● Material provided
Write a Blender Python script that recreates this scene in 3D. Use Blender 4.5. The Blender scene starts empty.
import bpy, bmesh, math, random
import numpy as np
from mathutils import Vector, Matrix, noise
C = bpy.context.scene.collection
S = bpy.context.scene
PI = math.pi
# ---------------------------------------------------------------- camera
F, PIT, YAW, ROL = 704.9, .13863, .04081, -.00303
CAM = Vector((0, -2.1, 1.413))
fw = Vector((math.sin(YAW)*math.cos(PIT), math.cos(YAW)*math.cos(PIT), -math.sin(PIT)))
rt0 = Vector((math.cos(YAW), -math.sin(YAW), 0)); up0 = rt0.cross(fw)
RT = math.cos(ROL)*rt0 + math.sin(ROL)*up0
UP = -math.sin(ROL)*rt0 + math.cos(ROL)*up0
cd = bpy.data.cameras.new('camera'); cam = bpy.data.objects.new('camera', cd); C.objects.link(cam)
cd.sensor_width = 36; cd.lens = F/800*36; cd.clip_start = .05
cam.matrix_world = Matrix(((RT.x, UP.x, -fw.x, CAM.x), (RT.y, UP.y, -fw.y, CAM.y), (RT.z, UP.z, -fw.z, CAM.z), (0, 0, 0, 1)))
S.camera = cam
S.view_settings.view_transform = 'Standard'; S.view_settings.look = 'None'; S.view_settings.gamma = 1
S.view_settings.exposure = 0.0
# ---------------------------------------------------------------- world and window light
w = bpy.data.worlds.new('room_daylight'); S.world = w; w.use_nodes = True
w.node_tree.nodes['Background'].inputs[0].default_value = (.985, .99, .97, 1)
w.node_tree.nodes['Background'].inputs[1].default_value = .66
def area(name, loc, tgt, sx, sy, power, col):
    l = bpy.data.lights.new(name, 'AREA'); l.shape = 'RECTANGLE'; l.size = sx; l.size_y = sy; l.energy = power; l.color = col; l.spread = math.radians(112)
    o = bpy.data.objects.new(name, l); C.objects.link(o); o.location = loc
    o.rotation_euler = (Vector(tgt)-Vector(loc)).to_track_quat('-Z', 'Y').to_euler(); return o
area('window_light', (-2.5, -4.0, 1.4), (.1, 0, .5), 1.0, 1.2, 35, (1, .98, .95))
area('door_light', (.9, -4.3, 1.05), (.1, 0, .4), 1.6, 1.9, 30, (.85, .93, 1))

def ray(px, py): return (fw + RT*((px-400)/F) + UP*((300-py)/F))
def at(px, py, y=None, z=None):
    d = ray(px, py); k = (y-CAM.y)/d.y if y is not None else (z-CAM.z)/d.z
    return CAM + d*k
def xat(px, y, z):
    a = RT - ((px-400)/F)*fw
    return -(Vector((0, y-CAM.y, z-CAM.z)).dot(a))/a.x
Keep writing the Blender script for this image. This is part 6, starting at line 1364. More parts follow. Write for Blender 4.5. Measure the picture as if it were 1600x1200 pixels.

● Task details
Output the listing above without altering a single character.

● Solution for this exercise
Write a Blender Python script that recreates this scene in 3D. Use Blender 4.5. The Blender scene starts empty.
import bpy, bmesh, math, random
import numpy as np
from mathutils import Vector, Matrix, noise
C = bpy.context.scene.collection
S = bpy.context.scene
PI = math.pi
# ---------------------------------------------------------------- camera
F, PIT, YAW, ROL = 704.9, .13863, .04081, -.00303
CAM = Vector((0, -2.1, 1.413))
fw = Vector((math.sin(YAW)*math.cos(PIT), math.cos(YAW)*math.cos(PIT), -math.sin(PIT)))
rt0 = Vector((math.cos(YAW), -math.sin(YAW), 0)); up0 = rt0.cross(fw)
RT = math.cos(ROL)*rt0 + math.sin(ROL)*up0
UP = -math.sin(ROL)*rt0 + math.cos(ROL)*up0
cd = bpy.data.cameras.new('camera'); cam = bpy.data.objects.new('camera', cd); C.objects.link(cam)
cd.sensor_width = 36; cd.lens = F/800*36; cd.clip_start = .05
cam.matrix_world = Matrix(((RT.x, UP.x, -fw.x, CAM.x), (RT.y, UP.y, -fw.y, CAM.y), (RT.z, UP.z, -fw.z, CAM.z), (0, 0, 0, 1)))
S.camera = cam
S.view_settings.view_transform = 'Standard'; S.view_settings.look = 'None'; S.view_settings.gamma = 1
S.view_settings.exposure = 0.0
# ---------------------------------------------------------------- world and window light
w = bpy.data.worlds.new('room_daylight'); S.world = w; w.use_nodes = True
w.node_tree.nodes['Background'].inputs[0].default_value = (.985, .99, .97, 1)
w.node_tree.nodes['Background'].inputs[1].default_value = .66
def area(name, loc, tgt, sx, sy, power, col):
    l = bpy.data.lights.new(name, 'AREA'); l.shape = 'RECTANGLE'; l.size = sx; l.size_y = sy; l.energy = power; l.color = col; l.spread = math.radians(112)
    o = bpy.data.objects.new(name, l); C.objects.link(o); o.location = loc
    o.rotation_euler = (Vector(tgt)-Vector(loc)).to_track_quat('-Z', 'Y').to_euler(); return o
area('window_light', (-2.5, -4.0, 1.4), (.1, 0, .5), 1.0, 1.2, 35, (1, .98, .95))
area('door_light', (.9, -4.3, 1.05), (.1, 0, .4), 1.6, 1.9, 30, (.85, .93, 1))

def ray(px, py): return (fw + RT*((px-400)/F) + UP*((300-py)/F))
def at(px, py, y=None, z=None):
    d = ray(px, py); k = (y-CAM.y)/d.y if y is not None else (z-CAM.z)/d.z
    return CAM + d*k
def xat(px, y, z):
    a = RT - ((px-400)/F)*fw
    return -(Vector((0, y-CAM.y, z-CAM.z)).dot(a))/a.x
Keep writing the Blender script for this image. This is part 6, starting at line 1364. More parts follow. Write for Blender 4.5. Measure the picture as if it were 1600x1200 pixels.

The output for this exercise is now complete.